The trailer is now out, and it delivers considerably more than a first look at Peter Parker’s new circumstances. For fans who have been tracking the film since Spider-Man: No Way Home left Peter completely alone and anonymous four years ago in the story’s internal timeline, the footage confirms that Brand New Day is leaning fully into that isolation while simultaneously surrounding its lead with an unusually large and layered group of antagonists.
Scorpion finally gets his moment
The villain fans have been waiting years to see fully realized is Michael Mando’s Mac Gargan, who first appeared in Spider-Man: Homecoming back in 2017 and has been kept on the sidelines of the MCU ever since. The trailer shows Gargan returning in a full technological Scorpion suit, a significant upgrade from where the character was left. The design draws comparisons to Scorpion’s animated appearance in ‘Your Friendly Neighborhood Spider-Man,’ though this version reads as more advanced and more threatening.
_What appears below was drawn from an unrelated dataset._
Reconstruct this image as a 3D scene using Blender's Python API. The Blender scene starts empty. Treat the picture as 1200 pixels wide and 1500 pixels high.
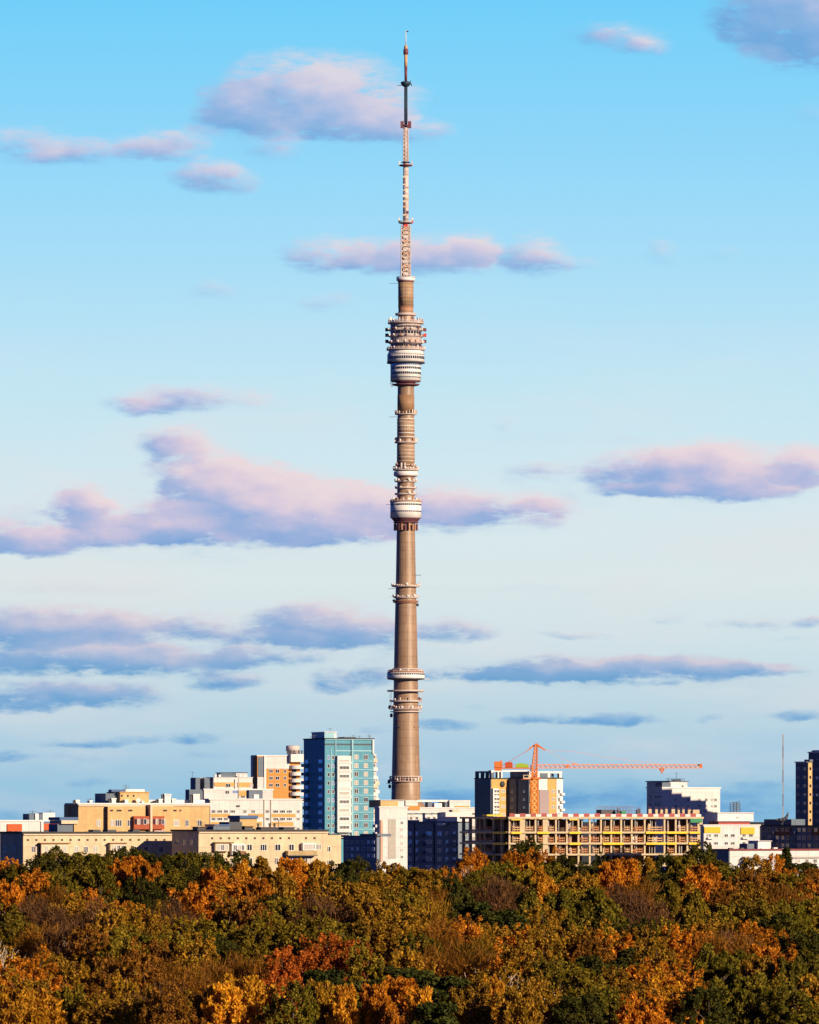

Gargan’s trajectory in the trailer runs parallel to Peter’s own physical transformation. Where Peter appears to be mutating in ways he cannot control, Gargan is actively choosing to augment himself through technology. That contrast sets up what could be one of the film’s more interesting thematic tensions.
Three more villains round out a stacked lineup
Beyond Scorpion, the trailer offers quick but clear looks at Boomerang, Tarantula, and the Hand. Boomerang and Tarantula both appear as close adaptations of their Marvel Comics counterparts, with modernized suit designs that retain the original color schemes and silhouettes. The changes are subtle enough that longtime comics readers will recognize them immediately.
The red ninjas appearing at the trailer’s end are almost certainly the Hand, the organization MCU viewers first encountered across the Netflix corner of the franchise in ‘The Defenders Saga.’ Their costumes here lean more heavily into comics accuracy, with a deeper, more vivid red than the group has worn in previous appearances.
One notable absence from the trailer is Tombstone, played by Marvin Jones II. The character has been confirmed for the film, which makes his exclusion from the footage feel deliberate. Keeping Tombstone out of the trailer suggests Marvel and Sony are positioning him as a larger threat whose full role is being held back intentionally, a common strategy for characters meant to carry more narrative weight.
What the trailer sets up for July
The broader picture the trailer paints is of a Peter Parker who has spent four years absorbing the cost of his sacrifice in No Way Home. He erased himself from the memories of MJ (Zendaya) and Ned (Jacob Batalon) willingly, and the footage makes clear that choice has not gotten easier to live with. One shot of Peter watching a livestream of his former friends, unmasked and motionless on the side of a building, communicates that grief without a single word.
Against that backdrop, the film is now asking Peter to manage a physical transformation he does not understand, a wave of villains operating across multiple fronts, and a larger mystery that the official synopsis suggests will connect all of it. Bruce Banner (Mark Ruffalo) and Frank Castle (Jon Bernthal) are both in the mix as reluctant allies, rounding out a cast that also includes Sadie Sink from ‘Stranger Things,’ Tramell Tillman from ‘Severance,’ and Liza Colon-Zayas from ‘The Bear.’
Directed by Destin Daniel Cretton, Spider-Man: Brand New Day opens in theaters on July 31, 2026.